Au demeurant, les travaux de l’artiste n’ont pas besoin de médiateur. Pourquoi ? Parce que la médiation s’occupe souvent plus de l’artiste que de l’œuvre, plus du « sujet représenté » que de l’art, et qu’en fin de compte les œuvres d’art sont indépendantes du regard qu’on porte sur elles. Disons que, selon Baselitz, les médiations se consacrent à intégrer, « citoyenniser », « sociétaliser » le public par l’art, alors que ce dernier ne peut jouer un tel rôle. Les tableaux sont des « inventions », il y insiste encore. On ne va pas de la réalité à l’œuvre, mais de l’œuvre à l’œuvre.
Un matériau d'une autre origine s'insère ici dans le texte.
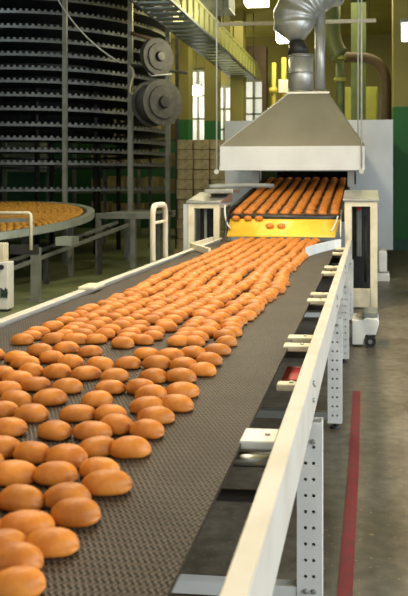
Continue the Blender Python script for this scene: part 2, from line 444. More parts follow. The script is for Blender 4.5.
MB().beam(g0, g1, .025, .06).build('guide_bar', M['cream_paint'], conv)
MB().beam(g0+V((.01, .03, 0)), g2, .025, .06).build('guide_bar', M['cream_paint'], conv)
# rail-side loop handle
y0, y1, zt = 6.60, 7.02, 1.31; xh = LX0 - .025
lp = [(xh, y0, ZR-.12)] + arc((xh, y0, zt-.1), (xh, y0, zt), (xh, y0+.1, zt), 6) + arc((xh, y1-.1, zt), (xh, y1, zt), (xh, y1, zt-.1), 6) + [(xh, y1, ZR-.12)]
lh = MB().tube(lp, .024, 12).build('guard_loop', M['cream_paint'], conv)
MB().tube([(xh, y0, zt-.15), (xh, y1, zt-.15)], .014, 8).build('rung', M['cream_paint'], lh)
# small clamp on the left rail
p = atZ(93, 288, ZR)
MB().box(LX0+.002, LX1+.05, p.y-.1, p.y+.1, ZR, ZR+.02).build('clamp', M['cream_paint'], conv, bevel=.005)

# ------------------------------------------------------------------ BUNS
BL, BD, BH = .101, .071, .044
def bun_verts(L, D, H, nx, na, seed):
    rnd = random.Random(seed)
    k1, k2, k3 = rnd.uniform(-.06, .06), rnd.uniform(-.05, .05), rnd.uniform(0, 6)
    a = L/2; rows = []
    for i in range(nx+1):
        t = -math.cos(PI*i/nx)              # -1..1
        e = max(0, 1-abs(t)**2.25)
        w = D/2*e**.52*(1+k1*t); h = H*e**.45*(1+k2*t)*.78
        row = []
        for j in range(na):
            ph = 2*PI*j/na
            y = w*math.cos(ph); s = math.sin(ph)
            if s >= 0: z = H*.22 + h*s**.9
            else: z = H*.22 - min(H*.22, h*.35)*min(1, abs(s)*1.6)
            y *= 1 + .03*math.sin(3*t+k3)
            row.append(V((a*t + .002*math.sin(5*ph+k3), y, z)))
        rows.append(row)
    vs = [p for r in rows for p in r]; fs = []
    for i in range(nx):
        for j in range(na): fs.append((i*na+j, i*na+(j+1) % na, (i+1)*na+(j+1) % na, (i+1)*na+j))
    return vs, fs
bun_meshes = []
for s in range(5):
    vs, fs = bun_verts(BL*(1+.03*(s-2)), BD*(1+.03*((s*2) % 5-2)), BH, 18, 18, s)
    me = bpy.data.meshes.new('bun'); me.from_pydata([tuple(v) for v in vs], [], fs); me.polygons.foreach_set('use_smooth', [True]*len(fs))
    me.update(); me.materials.append(M['bun']); bun_meshes.append(me)
low = [bun_verts(BL, BD, BH, 10, 12, s) for s in range(4)]
def bun_into(mb, loc, rz, tilt=0, k=0, sc_=1.0, sl=0):
    vs, fs = low[k % 4]
    R_ = Matrix.Translation(loc) @ Matrix.Rotation(sl, 4, 'X') @ Matrix.Rotation(rz, 4, 'Z') @ Matrix.Rotation(tilt, 4, 'X')
    mb.add([R_ @ (v*sc_) for v in vs], fs, True)

tr = []
s3 = .3676
for x, y in [(140, 282), (70, 232), (205, 203), (182, 157), (40, 330), (45, 395), (0, 290), (55, 165), (35, 95), (150, 95), (270, 80), (290, 122), (88, 38), (180, 48)]:
    tr.append((x*s3, 440+y*s3))
s1 = .2941
for x, y in [(25, 372), (185, 378), (315, 380), (105, 320), (5, 310), (265, 320), (375, 320), (55, 270), (170, 268), (330, 273), (120, 222), (228, 230), (375, 232), (20, 235), (195, 180), (293, 185),
             (340, 152), (240, 145), (105, 175), (390, 192), (60, 203), (10, 185), (85, 147), (175, 130), (225, 97), (307, 108), (135, 108), (60, 130),
             (395, 360), (-5, 440), (330, 435), (225, 465)]:
    tr.append((x*s1, 320+y*s1))
for x, y in [(125, 445), (155, 398), (225, 355), (125, 362), (245, 312), (140, 322), (105, 300), (240, 262), (147, 262), (312, 240),
             (337, 207), (250, 222), (160, 218), (365, 172), (125, 185), (205, 190), (280, 180), (28, 300), (45, 262), (62, 218)]:
    tr.append((110+x*s1, 300+y*s1))
tr += [(130.5, 449), (92, 445.5)]
P = []
for px, py in tr:
    p = atZ(px, py, ZB+.016)
    if p.y > 3.2: continue
    if all((V((p.x-q.x, (p.y-q.y)*1.3, 0))).length > .064 for q in P): P.append(V((p.x, p.y, ZB)))
def vis(p, mg=14):
    a, c = proj(p); return -mg < a < 408+mg and -mg < c < 596+mg
# the lanes that run back to the oven
rest = []
lanes = 9
for i in range(lanes):
    y = 1.2 + random.uniform(0, .09)
    ph = random.uniform(0, 6)
    while y < 9.24:
        u = (y-3.2)/6.0
        amp = .026 if y < 6 else .010
        x = -.598 - .104*i + random.uniform(-1, 1)*(.018 if y < 4.5 else .014) + amp*math.sin(y*2.6+ph*.4)
        if i >= 5: x -= .012*(i-5)*max(0, u)
        pitch = .096 if y < 4 else .088
        y += pitch*random.uniform(.88, 1.16)
        if random.random() < (.06 if y < 6 else .01): y += .05
        q = V((x, y, ZB))
        if all(abs(q.y-r.y) > .2 or V((q.x-r.x, (q.y-r.y)*1.3, 0)).length > .082 for r in P):
            if y < 3.2 and vis(q, 4) : continue     # the near buns are placed one by one above
            if y < 3.2 and not vis(q, 70): continue
            rest.append(q)
allb = sorted([q for q in P+rest if vis(q)], key=lambda q: q.y)
near, far = allb[:300], allb[300:]
far += [q for q in P+rest if not vis(q)]
# right and left margins of the bun field get labels of their own
def margin(sign, buns, step=.11):
    out = []; yy = min(q.y for q in buns)
    for q in sorted(buns, key=lambda q: q.y):
        nb = [r for r in buns if abs(r.y-q.y) < .085 and r is not q]
        if all(sign*(q.x-r.x) > 0 for r in nb): out.append(q)
    return out
nearset = near
rm = [q for q in margin(1, nearset) if q.x > -.72][:20]
lm = [q for q in margin(-1, [q for q in nearset if q.y > 3.0]) if q.x < -1.3][:20]
for k, q in enumerate(near):
    o = bpy.data.objects.new('bun', bun_meshes[k % 5]); COL.objects.link(o)
    o.location = q + V((0, 0, .0015))
    o.rotation_euler = (random.uniform(-.05, .05), random.uniform(-.04, .04), random.gauss(.08 if q.y < 4.2 else -.28, .2))
    s = random.uniform(.95, 1.06); o.scale = (s, s, s*random.uniform(.94, 1.06))
    if q in rm: lab = 'golden oval bun, %s from the front along right margin of the bun field' % ORD[rm.index(q)]
    elif q in lm: lab = 'golden oval bun, %s from the front along left margin of the bun field' % ORD[lm.index(q)]
    else: lab = 'golden brown oval bun within the crowded bun field on mesh belt'
    tag(o, lab, 'bun', 'golden buns on the mesh belt')
mb = MB()
for k, q in enumerate(far):
    bun_into(mb, q + V((0, 0, .0015)), random.gauss(-.3, .25), random.uniform(-.12, .12), k, random.uniform(.92, 1.03))

# ------------------------------------------------------------------ OVEN OUTFEED
YO = 9.55
a = atY(229, 213, YO+.05); c = atY(341, 214, YO+.05)
OX0, OX1, OZ = a.x, c.x, a.z-.02
OYB, OZB = 13.4, 1.56
def obz(y): return OZ + (OZB-OZ)*(y-YO-.05)/(OYB-YO-.05)
outf = thing('oven_outfeed', 'short sloping outfeed bringing buns from oven down a yellow chute', 'conveyor', ((OX0+OX1)/2, 10.5, 0))
y0 = YO+.05
m_ = MB(); vs = [(OX0, y0, obz(y0)), (OX1, y0, obz(y0)), (OX1, OYB, OZB), (OX0, OYB, OZB)]
vs += [(v[0], v[1], v[2]-.02) for v in vs]
m_.add(vs, [(0, 1, 2, 3), (7, 6, 5, 4), (0, 4, 5, 1), (1, 5, 6, 2), (2, 6, 7, 3), (3, 7, 4, 0)]).build('belt', M['belt'], outf)
MB().cyl((OX0-.02, y0, OZ-.03), (OX1+.02, y0, OZ-.03), .035, n=16).build('nose_roller', M['dark_metal'], outf)
for s, x in ((-1, OX0), (1, OX1)):
    MB().beam((x+s*.03, y0, OZ-.02), (x+s*.03, OYB, OZB-.02), .04, .12).build('side_guide', M['dark_metal'], outf)
# chute
ct, cb = OZ-.05, ZB+.045
l0 = atY(230, 215, YO).x; r0 = atY(340, 215, YO).x; l1 = atY(227, 233, YO-.16).x; rr1 = atY(335, 234, YO-.16).x
mch = MB(); n = 8; vs = []
for i in range(n+1):
    t = i/n; y = YO+.01-.15*t-.05*t*t; z = ct+(cb-ct)*t
    vs += [(l0+(l1-l0)*t, y, z), (r0+(rr1-r0)*t, y, z), (r0+(rr1-r0)*t, y+.008, z-.006), (l0+(l1-l0)*t, y+.008, z-.006)]
fs = []
for k in range(n):
    for i in range(4): fs.append((k*4+i, k*4+(i+1) % 4, k*4+4+(i+1) % 4, k*4+4+i))
fs += [(3, 2, 1, 0), tuple(n*4+i for i in range(4))]
mch.add(vs, fs, True).build('chute', M['chute_lit_yellow'], outf)
for px, d in ((228, .02), (341, -.02)):
    x = atY(px, 215, YO).x
    MB().prism([(YO+.08, OZ+.06), (YO+.08, ZB+.05), (YO-.18, ZB+.05), (YO-.10, OZ-.05)], 'x', x-.006, x+.006).build('chute_cheek', M['dark_metal'] if px < 300 else M['steel'], outf)
# left and right stands
def stand(px0, px1, pyt, y, dep, zbot, name, post, dark):
    A = atY(px0, pyt, y); B = atY(px1, pyt, y); x0, x1, zt = A.x, B.x, A.z
    r = MB()
    for xa in (x0, x1-post):
        for ya in (y, y+dep-post): r.box(xa, xa+post, ya, ya+post, 0, zt-.03)
    r.box(x0+.01, x1-.01, y+.001, y+post-.001, zt-.09, zt-.031)
    r.box(x0+.01, x1-.01, y+.006, y+post-.001, zbot, zbot+.22)
    for xa in (x0, x1-post): r.box(xa+.001, xa+post-.001, y+.01, y+dep-.01, zt-.09, zt-.031)
    o = r.build(name, M['cream_paint'], outf, bevel=.006)
    MB().prism([(y-.02, zt-.029), (y+dep, zt-.029), (y+dep, zt+.10), (y-.02, zt)], 'x', x0-.02, x1+.02).build('top_plate', M['steel'], o, bevel=.005)
    MB().box(x0+post, x1-post, y+.35, y+.37, .2, zt-.1).build('shade_backing', M['black'], o)  # black sheet put in for the shade inside the open frame
    return o, x0, x1, zt
o, sx0, sx1, szt = stand(188, 219.5, 201, YO, .8, .2, 'stand_frame', .075, 1)
MB().box(sx0-.06, sx0-.004, YO+.01, YO+.7, .3, szt-.04).build('side_panel', M['panel_steel'], o)
MB().box(sx0+.18, sx0+.21, YO+.1, YO+.14, .2, szt-.1).build('inner_post', M['grey_box'], o)
o, rx0, rx1, rzt = stand(344.5, 377.5, 199, YO, .8, .02, 'stand_frame', .085, 1)
MB().cyl((rx0+.17, YO+.30, 1.19), (rx0+.17, YO+.27, 1.19), .03, n=14).build('stop_button', M['red'], o)
MB().box(rx0+.14, rx0+.20, YO+.30, YO+.34, .6, 1.24).build('switch_box', M['grey_box'], o)
MB().cyl((rx0+.25, YO+.2, .3), (rx0+.25, YO+.2, 1.1), .018, n=10).build('air_hose', M['rubber'], o)
# motor plates lying on the stands
t = thing('guide_bracket', 'grey metal bracket and hose bundle on top of the left stand', 'bracket', (sx0+.3, YO+.4, szt))
MB().box(sx0+.16, sx0+.52, YO+.2, YO+.7, szt+.092, szt+.14).build('base_plate', M['steel'], t, bevel=.008)
MB().tube(arc((sx0+.2, YO+.3, szt+.17), (sx0+.6, YO+.5, szt+.2), (sx0+.95, YO+.78, szt+.18), 10), .03, 10).build('hose', M['grey_box'], t)
MB().cyl((sx0+.3, YO+.45, szt+.14), (sx0+.3, YO+.45, szt+.21), .05, n=14).build('knob', M['steel'], t)
t = MB().tube(arc(atY(225, 205, YO-.02), atY(224, 222, YO-.08), atY(230, 228, YO-.12), 10), .012, 8).build('hanging_cord', M['wire'])
t.parent = outf; t.location = t.location - wloc(outf)
t = MB().tube(arc(atY(338, 216, YO-.14), atY(335, 226, YO-.17), atY(331, 232, YO-.20), 10), .010, 8).build('hanging_cord', M['wire'])
t.parent = outf; t.location = t.location - wloc(outf)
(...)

C’est toujours à ce type de résultat que les spectateurs ont affaire : le tableau. Un tableau est autonome. Et de ce fait, nul n’a à s’occuper spécialement des tableaux à des fins pédagogiques. Il faut simplement les mettre à disposition du public, et permettre « de les regarder de façon simple, complète, libre et sans prétention », ce qui est la seule perspective envisageable : examiner les œuvres par leur teneur artistique en usant d’une sensibilité historique et artistique.

Il y revient plusieurs fois. Le spectateur doit apprendre à repousser l’abondance des formes d’identification présentes dans sa tête, d’autant, avoue Baselitz, que les tableaux, une fois sortis de l’atelier, font sans aucun doute des impressions différentes de celles qui ont présidé à leur création.

Dernière raison, un peu radicale : il se méfie de tout cela à juste titre, du moins dans les années de ses débuts. Il se trouve, en effet alors, devant un art qui plaît au grand public et qui est celui du national-socialisme ou de la RDA. Le public n’a pas quitté l’esthétique de ces poncifs. « C’est la pire chose qui puisse arriver à une œuvre d’art » (1987).